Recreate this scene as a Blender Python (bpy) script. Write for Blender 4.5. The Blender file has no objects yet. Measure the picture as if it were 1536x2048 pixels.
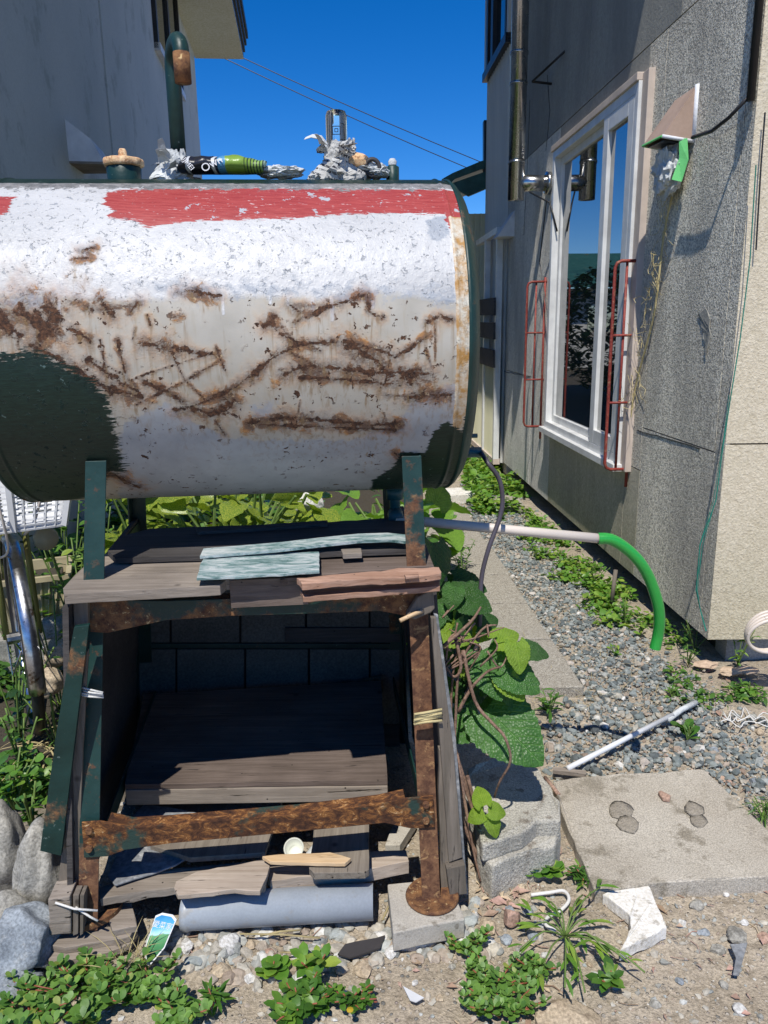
import bpy, math, random
import numpy as np
from mathutils import Vector, Matrix, noise as mn
random.seed(7); rng = np.random.default_rng(7)
S = bpy.context.scene; COL = S.collection
R = math.radians
# ---------------------------------------------------------------- camera
PITCH, ROLL, CAMH, FPX = R(13.67), R(.86), 1.34, 1538.0
cd = bpy.data.cameras.new('camera'); cam = bpy.data.objects.new('camera', cd); COL.objects.link(cam)
cam.matrix_world = Matrix.Translation((0, 0, CAMH)) @ Matrix.Rotation(R(90) - PITCH, 4, 'X') @ Matrix.Rotation(-ROLL, 4, 'Z')
cd.sensor_fit = 'VERTICAL'; cd.sensor_height = 36; cd.lens = 36 * FPX / 2048; cd.clip_start = .05; cd.clip_end = 2000
S.camera = cam; S.render.resolution_x = 768; S.render.resolution_y = 1024
# ---------------------------------------------------------------- daylight
SUN = Vector((-.135, -.585, 1)).normalized()
W = bpy.data.worlds.new('World'); S.world = W; W.use_nodes = True
wt = W.node_tree; wt.nodes.clear()
sky = wt.nodes.new('ShaderNodeTexSky'); sky.sky_type = 'NISHITA'; sky.sun_disc = False
sky.sun_elevation = math.asin(SUN.z); sky.sun_rotation = math.atan2(SUN.x, SUN.y)
sky.air_density = 1.0; sky.dust_density = 0.0; sky.ozone_density = 6.0; sky.altitude = 2500
bg = wt.nodes.new('ShaderNodeBackground'); bg.inputs[1].default_value = .12
wo = wt.nodes.new('ShaderNodeOutputWorld')
hs = wt.nodes.new('ShaderNodeHueSaturation'); hs.inputs['Saturation'].default_value = 1.32; hs.inputs['Hue'].default_value = .508
wt.links.new(sky.outputs[0], hs.inputs['Color']); wt.links.new(hs.outputs[0], bg.inputs[0]); wt.links.new(bg.outputs[0], wo.inputs[0])
sl = bpy.data.lights.new('sun', 'SUN'); sl.energy = 4.1; sl.angle = R(.5); sl.color = (1, .96, .89)
so = bpy.data.objects.new('sun', sl); COL.objects.link(so); so.rotation_euler = (-SUN).to_track_quat('-Z', 'Y').to_euler(); so.location = (0, 0, 12)
S.view_settings.view_transform = 'Standard'; S.view_settings.look = 'None'; S.view_settings.gamma = 1
S.view_settings.use_curve_mapping = False; S.view_settings.exposure = 0.28

# ---------------------------------------------------------------- survey helpers (photo bearings onto real planes)
TA, TC = R(5.4), (-.335, 1.87)           # yaw and centre of the tank stand
def ray(x, y):
    dx, dy = x - 768, y - 1024
    dx, dy = dx * math.cos(ROLL) - dy * math.sin(ROLL), dx * math.sin(ROLL) + dy * math.cos(ROLL)
    a, u = dx / FPX, -dy / FPX
    return Vector((a, math.cos(PITCH) + u * math.sin(PITCH), -math.sin(PITCH) + u * math.cos(PITCH)))
O = Vector((0, 0, CAMH))
def hit(x, y, p0, n):
    r = ray(x, y); n = Vector(n); return O + r * ((Vector(p0) - O).dot(n) / r.dot(n))
def G(x, y, z=0): return hit(x, y, (0, 0, z), (0, 0, 1))
def D(x, y, Y): return hit(x, y, (0, Y, 0), (0, 1, 0))
def LW(x, y, z): return Vector((TC[0] + x * math.cos(TA) - y * math.sin(TA), TC[1] + x * math.sin(TA) + y * math.cos(TA), z))
def WLc(p): 
    dx, dy = p[0] - TC[0], p[1] - TC[1]
    return Vector((dx * math.cos(TA) + dy * math.sin(TA), -dx * math.sin(TA) + dy * math.cos(TA), p[2]))
YN = (-math.sin(TA), math.cos(TA), 0)
def SY(x, y, c): return WLc(hit(x, y, LW(0, c, 0), YN))        # on the stand's plane y=c, stand coordinates
def SZ(x, y, z): return WLc(G(x, y, z))
# right house wall frame
HC = Vector((1.272, 2.83, 0)); HE = Vector((-.045, 1, 0)).normalized(); HN = Vector((-1, -.045, 0)).normalized()
def HW(t, out=0, z=0): return HC + HE * t + HN * out + Vector((0, 0, z))
def HP(x, y, out=0):
    p = hit(x, y, HC + HN * out, HN); return ((p - HC).dot(HE), p.z)

# ---------------------------------------------------------------- object helpers
def tag(o, label=None, cat=None, group=None, kind=None):
    if label: o['label'] = label
    if cat: o['category'] = cat
    if group: o['group'] = group
    if kind: o['kind'] = kind
    return o
def empty(name, loc=(0, 0, 0), rz=0, **k):
    o = bpy.data.objects.new(name, None); COL.objects.link(o); o.location = loc; o.rotation_euler = (0, 0, rz); o.empty_display_size = .05
    return tag(o, **k)
class MB:
    def __init__(s): s.v = []; s.f = []
    def add(s, vs, fs):
        b = len(s.v); s.v += [tuple(v) for v in vs]; s.f += [tuple(i + b for i in f) for f in fs]; return s
    def prism(s, pts, ext):
        n = len(pts); e = Vector(ext); p = [Vector(q) for q in pts]
        nrm = sum(((p[i] - p[0]).cross(p[(i + 1) % n] - p[0]) for i in range(n)), Vector())
        if nrm.dot(e) > 0: p = p[::-1]
        return s.add(p + [q + e for q in p], [tuple(range(n)), tuple(range(2 * n - 1, n - 1, -1))] + [(i, i + n, (i + 1) % n + n, (i + 1) % n) for i in range(n)])
    def box(s, a, b):
        return s.prism([(a[0], a[1], b[2]), (b[0], a[1], b[2]), (b[0], b[1], b[2]), (a[0], b[1], b[2])], (0, 0, a[2] - b[2]))
    def beam(s, p, q, w, h, up=(0, 0, 1)):
        p, q = Vector(p), Vector(q); d = (q - p).normalized(); u = Vector(up); sd = d.cross(u).normalized(); u = sd.cross(d).normalized()
        c = [p + sd * a * w / 2 + u * b * h / 2 for a, b in ((-1, -1), (1, -1), (1, 1), (-1, 1))]
        return s.prism(c, q - p)
    def tube(s, pts, r, n=8, cap=True):
        pts = [Vector(p) for p in pts]; m = len(pts)
        rr = r if isinstance(r, (list, tuple)) else [r] * m
        d = (pts[1] - pts[0]).normalized(); u = d.orthogonal().normalized(); vs = []
        for i in range(m):
            t = ((pts[min(i + 1, m - 1)] - pts[max(i - 1, 0)])).normalized()
            u = (u - t * u.dot(t)).normalized(); w = t.cross(u)
            vs += [pts[i] + (u * math.cos(a) + w * math.sin(a)) * rr[i] for a in [2 * math.pi * k / n for k in range(n)]]
        fs = [(i * n + k, i * n + (k + 1) % n, (i + 1) * n + (k + 1) % n, (i + 1) * n + k) for i in range(m - 1) for k in range(n)]
        if cap: fs += [tuple(range(n - 1, -1, -1)), tuple((m - 1) * n + k for k in range(n))]
        return s.add(vs, fs)
    def lathe(s, prof, c=(0, 0, 0), axis='Z', n=24, wob=0, M=None):
        vs = []
        for (r, z) in prof:
            for k in range(n):
                a = 2 * math.pi * k / n; q = r * (1 + wob * math.sin(9 * a))
                p = Vector((q * math.cos(a), q * math.sin(a), z))
                if axis == 'X': p = Vector((z, p.x, p.y))
                if M: p = M @ p
                vs.append(p + Vector(c))
        m = len(prof)
        return s.add(vs, [(i * n + k, i * n + (k + 1) % n, (i + 1) * n + (k + 1) % n, (i + 1) * n + k) for i in range(m - 1) for k in range(n)])
    def build(s, name, mat, parent=None, smooth=False, bevel=0, world=False, frame=None, **k):
        v = [Vector(q) for q in s.v]
        if frame: v = [LW(*q) for q in v]
        o = mesh(name, v, s.f, mat, parent, smooth, **k)
        if bevel:
            m = o.modifiers.new('bevel', 'BEVEL'); m.width = bevel; m.segments = 2; m.limit_method = 'ANGLE'
        return o
def mesh(name, v, f, mat, parent=None, smooth=False, label=None, cat=None, group=None, kind=None):
    loc = Vector((0, 0, 0))
    if parent is None and kind != 'structure' and len(v):
        xs = [q[0] for q in v]; ys = [q[1] for q in v]; zs = [q[2] for q in v]
        loc = Vector(((min(xs) + max(xs)) / 2, (min(ys) + max(ys)) / 2, min(zs))); v = [Vector(q) - loc for q in v]
    me = bpy.data.meshes.new(name); me.from_pydata([tuple(q) for q in v], [], [tuple(q) for q in f])
    if smooth: me.polygons.foreach_set('use_smooth', [True] * len(me.polygons))
    if mat: me.materials.append(mat)
    me.update(); o = bpy.data.objects.new(name, me); COL.objects.link(o); o.location = loc
    if parent:
        o.parent = parent
    return tag(o, label, cat, group, kind)
def npmesh(name, V, F, mat, parent=None, smooth=False, **k):
    me = bpy.data.meshes.new(name); n = F.shape[1]
    me.vertices.add(len(V)); me.vertices.foreach_set('co', V.astype(np.float32).ravel())
    me.loops.add(F.size); me.loops.foreach_set('vertex_index', F.astype(np.int32).ravel())
    me.polygons.add(len(F)); me.polygons.foreach_set('loop_start', np.arange(len(F), dtype=np.int32) * n)
    me.polygons.foreach_set('loop_total', np.full(len(F), n, dtype=np.int32))
    me.polygons.foreach_set('use_smooth', np.full(len(F), smooth))
    me.materials.append(mat); me.update(calc_edges=True); me.validate()
    o = bpy.data.objects.new(name, me); COL.objects.link(o); o.parent = parent
    return tag(o, **k)
def jag(pts, step=.03, amp=.002, seed=0):
    """subdivide a polygon outline and roughen it"""
    out = []; n = len(pts)
    for i in range(n):
        a, b = Vector(pts[i]), Vector(pts[(i + 1) % n]); m = max(1, int((b - a).length / step)); 
        for k in range(m):
            p = a.lerp(b, k / m)
            if k: p += mn.noise_vector(p * 31 + Vector((seed, 0, 0))) * amp
            out.append(p)
    return out

def smooth_(pts): return [pts[0]] + [pts[i].lerp(pts[i + 1], t) + Vector((0, .006 * random.uniform(-1, 1), .006 * random.uniform(-1, 1))) for i in range(len(pts) - 1) for t in (.25, .5, .75, 1)]
# ---------------------------------------------------------------- materials
class N:
    def __init__(s, name):
        s.mat = bpy.data.materials.new(name); s.mat.use_nodes = True; s.t = s.mat.node_tree
        s.b = s.t.nodes['Principled BSDF']
    def set(s, sock, v):
        if isinstance(v, bpy.types.NodeSocket): s.t.links.new(v, sock)
        elif v is not None:
            if isinstance(v, (tuple, list)) and len(v) == 3 and sock.type == 'RGBA': v = (*v, 1)
            sock.default_value = v
    def nd(s, typ): return s.t.nodes.new('ShaderNode' + typ)
    def pos(s): return s.nd('NewGeometry').outputs['Position']
    def obj(s):
        c = s.nd('TexCoord').outputs['Object']; r = s.m('MULTIPLY', s.nd('ObjectInfo').outputs['Random'], 17.3)
        a = s.nd('VectorMath'); a.operation = 'ADD'; s.set(a.inputs[0], c); s.set(a.inputs[1], r); return a.outputs[0]
    def isl(s): return s.nd('NewGeometry').outputs['Random Per Island']
    def rnd(s): return s.nd('ObjectInfo').outputs['Random']
    def sc(s, v, k):
        a = s.nd('VectorMath'); a.operation = 'MULTIPLY'; s.set(a.inputs[0], v); a.inputs[1].default_value = k; return a.outputs[0]
    def noise(s, v, scale, detail=4, rough=.55, dist=0, col=False):
        n = s.nd('TexNoise'); s.set(n.inputs['Vector'], v); s.set(n.inputs['Scale'], scale); s.set(n.inputs['Detail'], detail)
        s.set(n.inputs['Roughness'], rough); s.set(n.inputs['Distortion'], dist); return n.outputs[1 if col else 0]
    def vor(s, v, scale, feat='F1', out='Distance', rnd=1):
        n = s.nd('TexVoronoi'); n.feature = feat; s.set(n.inputs['Vector'], v); s.set(n.inputs['Scale'], scale); s.set(n.inputs['Randomness'], rnd); return n.outputs[out]
    def m(s, op, a, b=None, c=None, clamp=False):
        n = s.nd('Math'); n.operation = op; n.use_clamp = clamp; s.set(n.inputs[0], a); s.set(n.inputs[1], b); s.set(n.inputs[2], c); return n.outputs[0]
    def mr(s, v, a, b, c=0., d=1.):
        n = s.nd('MapRange'); n.clamp = True; s.set(n.inputs[0], v)
        for i, q in enumerate((a, b, c, d)): s.set(n.inputs[i + 1], float(q) if not isinstance(q, bpy.types.NodeSocket) else q)
        return n.outputs[0]
    def mix(s, f, a, b, mode='MIX'):
        n = s.nd('Mix'); n.data_type = 'RGBA'; n.blend_type = mode; s.set(n.inputs[0], f); s.set(n.inputs[6], a); s.set(n.inputs[7], b); return n.outputs[2]
    def ramp(s, f, st):
        n = s.nd('ValToRGB'); e = n.color_ramp.elements
        while len(e) < len(st): e.new(.5)
        for q, (p, c) in zip(e, st): q.position = p; q.color = (*c, 1)
        s.set(n.inputs[0], f); return n.outputs[0]
    def xyz(s, v):
        n = s.nd('SeparateXYZ'); s.set(n.inputs[0], v); return n.outputs
    def attr(s, name):
        a = s.nd('Attribute'); a.attribute_name = name; q = s.nd('SeparateColor'); s.set(q.inputs[0], a.outputs['Color']); return q.outputs
    def bump(s, h, strength=.5, dist=.005, nrm=None):
        n = s.nd('Bump'); s.set(n.inputs['Strength'], strength); s.set(n.inputs['Distance'], dist); s.set(n.inputs['Height'], h); s.set(n.inputs['Normal'], nrm); return n.outputs[0]
    def out(s, col, rough=.7, metal=0., nrm=None, spec=.4):
        s.set(s.b.inputs['Base Color'], col); s.set(s.b.inputs['Roughness'], rough); s.set(s.b.inputs['Metallic'], metal)
        s.set(s.b.inputs['Normal'], nrm); s.set(s.b.inputs['Specular IOR Level'], spec); return s.mat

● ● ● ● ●

Task: Check every line for "scene" and show the ones that have it.

Answer below:
Recreate this scene as a Blender Python (bpy) script. Write for Blender 4.5. The Blender file has no objects yet. Measure the picture as if it were 1536x2048 pixels.
S = bpy.context.scene; COL = S.collection